Earl is a whaling captain, a revered position that translates into community leader. He opens our meetings in his first language, Inupiaq. Then he effortlessly switches to English to explain that we have come as volunteers on this 1,000-plus mile circuit to warn the communities of a threat to their way of life and culture.

Presidents Clinton and G.W. Bush opened the vast bulk of the North Slope -- 23 million acres onshore and 73 million acres offshore -- to oil and gas lease sales and development. What started as a paper shuffle in Washington, DC, is now arriving in the villages as promises of "environmentally-sound development," borne by oilmen and federal officials.

Rosemary and I live in communities that have experienced first-hand the impacts from broken promises. Rosemary's village of Nuiqsut ("new-WICK-sit") is 60 miles west of Prudhoe Bay, where oil and gas development has occurred for over 40 years. As the oilfields expanded, Nuiqsut felt the pressure like the slow relentless squeeze of an anaconda.

"The first oil well was over 60 miles from the village," she explains to our audiences. "That wasn't so bad. But then they wanted another well. They came to our village and told us one well would mean a 12-acre gravel pad, no road, 200 people to build the well, and 20 airplane and helicopter flights a month during our hunting season."

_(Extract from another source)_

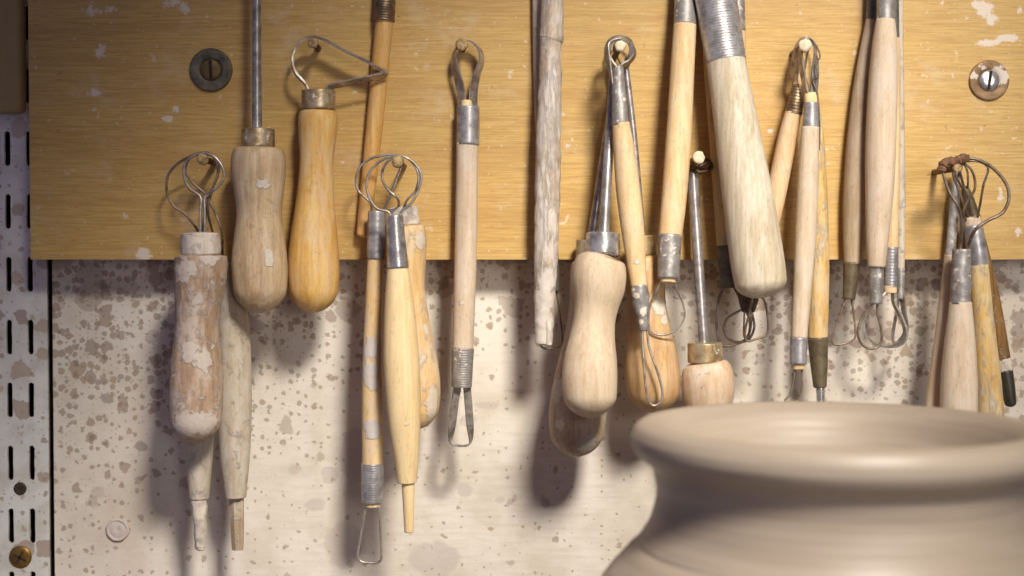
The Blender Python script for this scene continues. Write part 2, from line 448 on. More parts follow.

Her black eyes snap but her voice remains even as she says, "That's not what we got. We got 400 acres of gravel pads, miles of pipelines, 12 miles of roads, a large runway, two helicopter pads, 1,200 people, and 1,900 flights in six weeks during the caribou migration."

When she mimics the noise from the seismic testing -- BOOM! BOOM! -- the children all jump. The caribou changed their migratory route to avoid the commotion of development. Before the seismic tests and pipelines, 97 of 103 households in her village harvested caribou; after, only three.

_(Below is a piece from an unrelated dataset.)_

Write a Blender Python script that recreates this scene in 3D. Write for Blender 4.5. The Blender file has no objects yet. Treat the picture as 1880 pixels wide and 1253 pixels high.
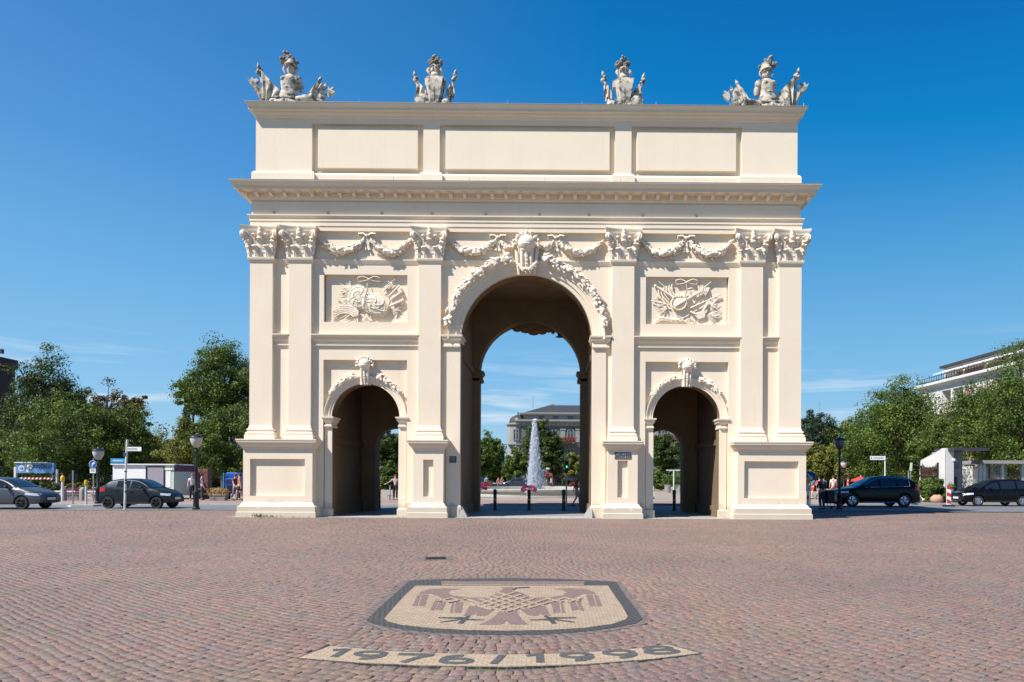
import bpy, math, random
import numpy as np
from mathutils import Vector, Matrix, Euler
from math import sin, cos, pi, radians, sqrt, atan2, hypot, floor

S = bpy.context.scene
COL = S.collection

# ------------------------------------------------------------ camera
CX, CD, CH = 0.986, 27.5, 1.6
YAW, ROLL, PITCH = 0.0079, 0.0047, 0.0008
FP, PPX, PPY = 1253.0, 1020.3, 876.9          # in pixels of the 1880 wide photograph
cd = bpy.data.cameras.new('camera')
cam = bpy.data.objects.new('camera', cd)
COL.objects.link(cam)
S.camera = cam
cd.sensor_width = 36.0
cd.lens = FP / 1880 * 36.0
cd.shift_x = -(PPX - 940) / 1880
cd.shift_y = (PPY - 626.5) / 1880
cd.clip_end = 3000
fw = Vector((sin(YAW) * cos(PITCH), cos(YAW) * cos(PITCH), sin(PITCH)))
rt0 = Vector((cos(YAW), -sin(YAW), 0))
up0 = rt0.cross(fw)
rt = cos(ROLL) * rt0 + sin(ROLL) * up0
up = -sin(ROLL) * rt0 + cos(ROLL) * up0
cam.matrix_world = Matrix(((rt.x, up.x, -fw.x, CX), (rt.y, up.y, -fw.y, -CD), (rt.z, up.z, -fw.z, CH), (0, 0, 0, 1)))

# ------------------------------------------------------------ world, sun, exposure
SUNV = Vector((0.70, 0.455, -1.0)).normalized()     # way the light travels
SUN_EL = math.asin(-SUNV.z)
SUN_AZ = atan2(-SUNV.x, -SUNV.y)                     # clockwise from +Y
w = bpy.data.worlds.new('World')
S.world = w
w.use_nodes = True
nt = w.node_tree
nt.nodes.clear()
out = nt.nodes.new('ShaderNodeOutputWorld')
bg = nt.nodes.new('ShaderNodeBackground')
sky = nt.nodes.new('ShaderNodeTexSky')
sky.sky_type = 'NISHITA'
sky.sun_disc = False
sky.sun_elevation = SUN_EL
sky.sun_rotation = SUN_AZ
sky.air_density = 1.0
sky.dust_density = 0.15
sky.ozone_density = 3.0
tc = nt.nodes.new('ShaderNodeTexCoord')
sep = nt.nodes.new('ShaderNodeSeparateXYZ')
nt.links.new(tc.outputs['Generated'], sep.inputs[0])
rs = nt.nodes.new('ShaderNodeValToRGB')        # deep polarised blue above, pale over the roofs
e = rs.color_ramp.elements
e[0].position = 0.0; e[0].color = (.36, .62, .82, 1)
e[1].position = 1.0; e[1].color = (.002, .07, .30, 1)
for p_, c_ in ((.06, (.33, .60, .83)), (.14, (.225, .52, .82)), (.26, (.125, .405, .75)), (.38, (.048, .285, .66)), (.50, (.010, .205, .56)), (.62, (.003, .150, .46))):
    q_ = e.new(p_); q_.color = (*c_, 1)
nt.links.new(sep.outputs['Z'], rs.inputs[0])
k1_ = nt.nodes.new('ShaderNodeVectorMath'); k1_.operation = 'SCALE'; k1_.inputs['Scale'].default_value = 6.35
nt.links.new(rs.outputs[0], k1_.inputs[0])
hsv = nt.nodes.new('ShaderNodeMixRGB'); hsv.inputs[0].default_value = 0.03
# paler towards the sun side (left), deeper away from it
f1_ = nt.nodes.new('ShaderNodeMath'); f1_.operation = 'MULTIPLY'; nt.links.new(sep.outputs['X'], f1_.inputs[0]); nt.links.new(sep.outputs['Z'], f1_.inputs[1])
f2_ = nt.nodes.new('ShaderNodeVectorMath'); f2_.operation = 'SCALE'; f2_.inputs[0].default_value = (-1.15, -1.05, -1.25); nt.links.new(f1_.outputs[0], f2_.inputs['Scale'])
f3_ = nt.nodes.new('ShaderNodeVectorMath'); nt.links.new(k1_.outputs[0], f3_.inputs[0]); nt.links.new(f2_.outputs[0], f3_.inputs[1])
f4_ = nt.nodes.new('ShaderNodeVectorMath'); f4_.operation = 'MAXIMUM'; f4_.inputs[1].default_value = (.004, .3, 1.0); nt.links.new(f3_.outputs[0], f4_.inputs[0])
nt.links.new(f4_.outputs[0], hsv.inputs[1]); nt.links.new(sky.outputs[0], hsv.inputs[2])
# thin high cloud low over the roofs
mp = nt.nodes.new('ShaderNodeMapping')
mp.inputs['Scale'].default_value = (2.2, 2.2, 22.0)
mp.inputs['Rotation'].default_value = (0.05, 0.03, 0.4)
nt.links.new(tc.outputs['Generated'], mp.inputs[0])
nz = nt.nodes.new('ShaderNodeTexNoise')
nz.inputs['Scale'].default_value = 2.4
nz.inputs['Detail'].default_value = 7
nz.inputs['Roughness'].default_value = 0.55
nz.inputs['Distortion'].default_value = 0.6
nt.links.new(mp.outputs[0], nz.inputs['Vector'])
r1 = nt.nodes.new('ShaderNodeValToRGB')
r1.color_ramp.elements[0].position = 0.50
r1.color_ramp.elements[1].position = 0.78
nt.links.new(nz.outputs['Fac'], r1.inputs[0])
r2 = nt.nodes.new('ShaderNodeValToRGB')
e = r2.color_ramp.elements
e[0].position = 0.03; e[0].color = (0.3, 0.3, 0.3, 1)
e[1].position = 0.19; e[1].color = (0, 0, 0, 1)
m = e.new(0.085); m.color = (0.75, 0.75, 0.75, 1)
m = e.new(0.13); m.color = (0.6, 0.6, 0.6, 1)
nt.links.new(sep.outputs['Z'], r2.inputs[0])
mu = nt.nodes.new('ShaderNodeMath'); mu.operation = 'MULTIPLY'
nt.links.new(r1.outputs[0], mu.inputs[0]); nt.links.new(r2.outputs[0], mu.inputs[1])
mx = nt.nodes.new('ShaderNodeMixRGB')
nt.links.new(mu.outputs[0], mx.inputs[0])
nt.links.new(hsv.outputs[0], mx.inputs[1])
mx.inputs[2].default_value = (5.5, 5.9, 6.1, 1)
nt.links.new(mx.outputs[0], bg.inputs[0])
bg.inputs[1].default_value = 0.10
nt.links.new(bg.outputs[0], out.inputs[0])

sd = bpy.data.lights.new('sun', 'SUN')
sd.energy = 5.0
sd.angle = radians(0.53)
sd.color = (1.0, 0.96, 0.925)
sun = bpy.data.objects.new('sun', sd)
COL.objects.link(sun)
sun.rotation_euler = SUNV.to_track_quat('-Z', 'Y').to_euler()
S.view_settings.view_transform = 'Standard'
S.view_settings.look = 'None'
S.view_settings.exposure = 0.66
S.view_settings.gamma = 1.0
S.cycles.max_bounces = 6

# ------------------------------------------------------------ photo pixels to places
def ray(px, py):
    a = (px - PPX) / FP
    b = -(py - PPY) / FP
    return fw + rt * a + up * b
def XZ(px, py, Y):
    """point of the upright plane y = Y seen at a photo pixel"""
    d = ray(px, py); t = (Y + CD) / d.y
    return (CX + d.x * t, CH + d.z * t)
def XA(px, Y, py=877):
    return XZ(px, py, Y)[0]
def ZA(py, Y, px=1000):
    return XZ(px, py, Y)[1]
def GR(px, py, z=0.0):
    """point of the ground seen at a photo pixel"""
    d = ray(px, py); t = (z - CH) / d.z
    return (CX + d.x * t, -CD + d.y * t)
def DX(px, dist):
    return XA(px, dist - CD)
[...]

Before the seismic tests in the ocean, village hunters -- the whalers -- harvested whales within 2 miles of the island; after, the whales moved 20 miles or more offshore. Twenty miles is too far from the village to safely harvest whales. When storms blew up, the whalers would have to stop hunting as small boats can easily swamp.

Rosemary's voice breaks only when she shares her personal story. The place where her oldest son, his father, and his grandfather harvested their first caribou is now a gravel mine. Her oldest son was nine when the caribou herds last migrated through the village. He is now twenty-four.

Subsistence -- harvesting, sharing, and celebrating wild foods -- is the primary means of survival in all of the villages. As Earl says, "The ocean is our garden." Everyone understands that loss of traditional foods and loss of the opportunity to harvest the food means loss of their way of life. Loss of resources fits the United Nations definition of cultural genocide.